Wherever "from" appears in a line, copy that line.

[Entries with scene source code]
>>>
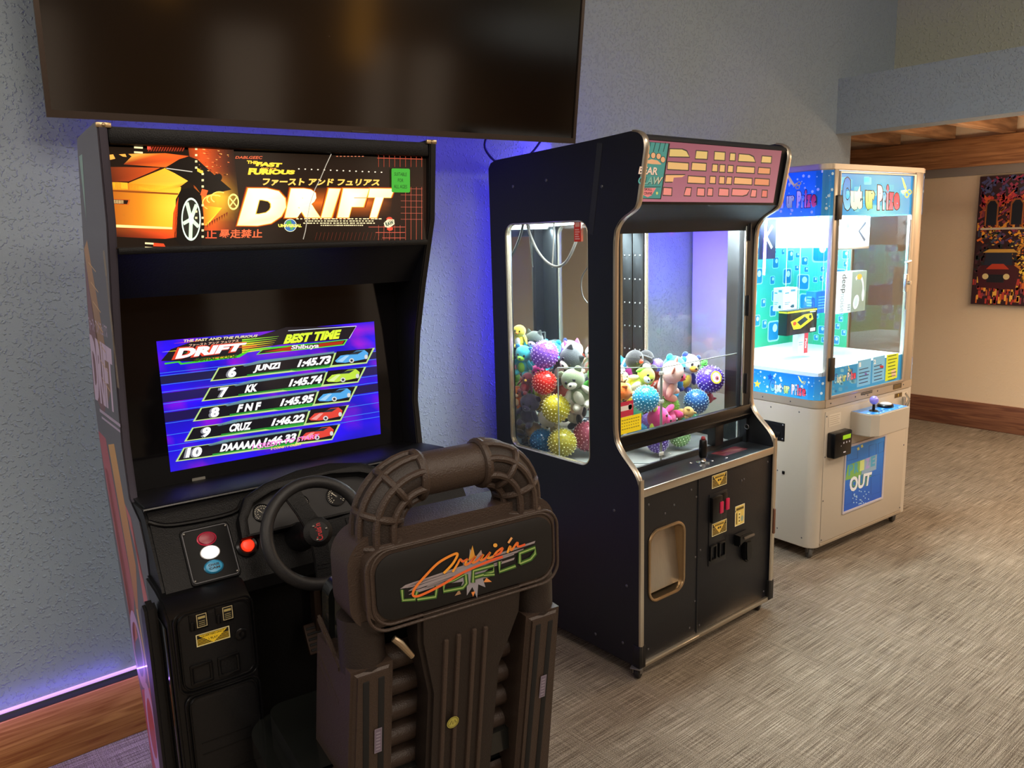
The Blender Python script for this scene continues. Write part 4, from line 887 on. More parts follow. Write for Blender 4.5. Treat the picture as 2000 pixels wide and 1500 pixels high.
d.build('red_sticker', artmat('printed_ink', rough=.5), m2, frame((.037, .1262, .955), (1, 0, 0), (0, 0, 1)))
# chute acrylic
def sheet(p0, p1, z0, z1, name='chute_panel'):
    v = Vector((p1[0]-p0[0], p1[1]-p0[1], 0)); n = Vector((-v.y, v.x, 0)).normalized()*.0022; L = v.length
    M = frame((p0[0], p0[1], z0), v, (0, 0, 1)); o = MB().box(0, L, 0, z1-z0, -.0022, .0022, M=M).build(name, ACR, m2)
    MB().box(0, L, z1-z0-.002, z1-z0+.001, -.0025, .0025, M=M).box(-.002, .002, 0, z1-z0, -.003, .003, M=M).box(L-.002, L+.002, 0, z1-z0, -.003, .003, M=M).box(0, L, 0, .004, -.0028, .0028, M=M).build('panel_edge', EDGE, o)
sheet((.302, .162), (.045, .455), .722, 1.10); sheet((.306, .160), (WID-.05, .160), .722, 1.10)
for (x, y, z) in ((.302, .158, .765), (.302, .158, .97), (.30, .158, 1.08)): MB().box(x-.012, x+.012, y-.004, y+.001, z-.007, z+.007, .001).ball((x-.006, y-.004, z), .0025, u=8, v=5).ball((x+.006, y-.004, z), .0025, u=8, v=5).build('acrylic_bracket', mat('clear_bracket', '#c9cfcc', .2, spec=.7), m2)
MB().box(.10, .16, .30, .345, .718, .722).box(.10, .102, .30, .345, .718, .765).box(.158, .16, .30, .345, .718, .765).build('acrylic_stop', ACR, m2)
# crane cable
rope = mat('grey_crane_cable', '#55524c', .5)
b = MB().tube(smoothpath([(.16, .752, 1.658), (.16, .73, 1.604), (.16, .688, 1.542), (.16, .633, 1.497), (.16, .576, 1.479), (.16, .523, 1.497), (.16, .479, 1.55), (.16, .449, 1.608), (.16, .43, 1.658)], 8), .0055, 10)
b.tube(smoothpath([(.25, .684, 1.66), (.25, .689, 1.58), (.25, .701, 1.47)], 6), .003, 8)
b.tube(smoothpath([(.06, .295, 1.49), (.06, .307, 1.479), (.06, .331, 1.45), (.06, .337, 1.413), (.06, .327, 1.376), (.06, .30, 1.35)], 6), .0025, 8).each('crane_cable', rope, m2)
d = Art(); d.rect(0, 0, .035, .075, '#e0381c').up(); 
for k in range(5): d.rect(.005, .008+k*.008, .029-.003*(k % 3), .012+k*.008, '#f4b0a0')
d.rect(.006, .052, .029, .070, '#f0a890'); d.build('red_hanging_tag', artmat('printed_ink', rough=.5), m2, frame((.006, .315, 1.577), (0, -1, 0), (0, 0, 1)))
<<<
>>>
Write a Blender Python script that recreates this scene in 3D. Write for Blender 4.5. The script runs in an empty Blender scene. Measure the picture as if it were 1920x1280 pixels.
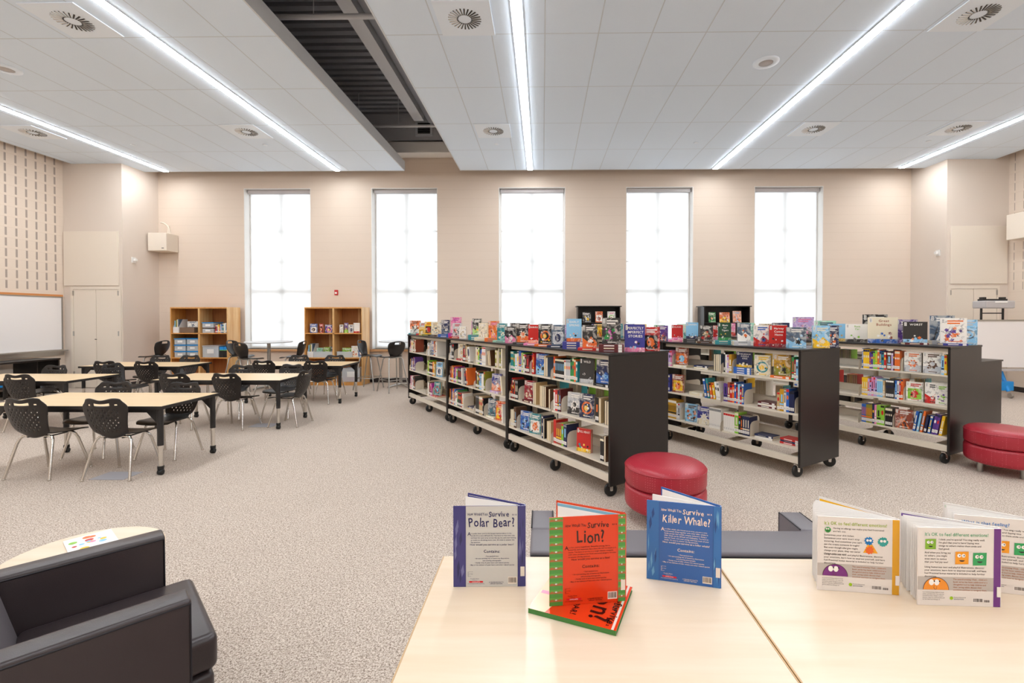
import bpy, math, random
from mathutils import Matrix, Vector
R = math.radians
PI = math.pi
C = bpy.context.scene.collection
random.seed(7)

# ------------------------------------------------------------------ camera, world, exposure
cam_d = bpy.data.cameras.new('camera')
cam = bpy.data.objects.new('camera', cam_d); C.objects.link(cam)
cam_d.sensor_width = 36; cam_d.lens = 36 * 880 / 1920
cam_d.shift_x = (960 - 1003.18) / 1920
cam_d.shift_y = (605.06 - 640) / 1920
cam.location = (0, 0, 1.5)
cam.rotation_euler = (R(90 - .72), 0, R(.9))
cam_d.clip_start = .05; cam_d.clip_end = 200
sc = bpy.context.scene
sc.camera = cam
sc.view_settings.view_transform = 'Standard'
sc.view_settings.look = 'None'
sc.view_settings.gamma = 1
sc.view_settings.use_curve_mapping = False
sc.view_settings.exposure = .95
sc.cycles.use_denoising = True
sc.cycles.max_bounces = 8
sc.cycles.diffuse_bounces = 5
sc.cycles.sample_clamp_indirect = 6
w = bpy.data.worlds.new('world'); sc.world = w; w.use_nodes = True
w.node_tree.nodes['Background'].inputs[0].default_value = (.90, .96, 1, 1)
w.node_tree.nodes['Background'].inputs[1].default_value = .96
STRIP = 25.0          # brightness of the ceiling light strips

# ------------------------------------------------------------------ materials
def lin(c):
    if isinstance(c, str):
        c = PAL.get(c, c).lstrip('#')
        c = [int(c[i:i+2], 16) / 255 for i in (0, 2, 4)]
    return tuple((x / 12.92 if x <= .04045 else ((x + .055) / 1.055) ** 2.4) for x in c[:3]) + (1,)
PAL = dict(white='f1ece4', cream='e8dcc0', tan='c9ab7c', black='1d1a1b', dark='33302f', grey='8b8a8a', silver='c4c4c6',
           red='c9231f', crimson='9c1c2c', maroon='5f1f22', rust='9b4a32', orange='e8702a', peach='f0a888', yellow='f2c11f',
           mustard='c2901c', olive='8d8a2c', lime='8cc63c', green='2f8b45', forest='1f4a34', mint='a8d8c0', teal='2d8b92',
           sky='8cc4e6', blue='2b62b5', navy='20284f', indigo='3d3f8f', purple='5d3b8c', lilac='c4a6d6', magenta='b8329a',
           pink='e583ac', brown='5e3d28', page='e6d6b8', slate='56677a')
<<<
◆ Task response:
The Blender Python script for this scene continues. Write part 4, from line 887 on. More parts follow. Write for Blender 4.5. Treat the picture as 2000 pixels wide and 1500 pixels high.
from mathutils import Matrix, Vector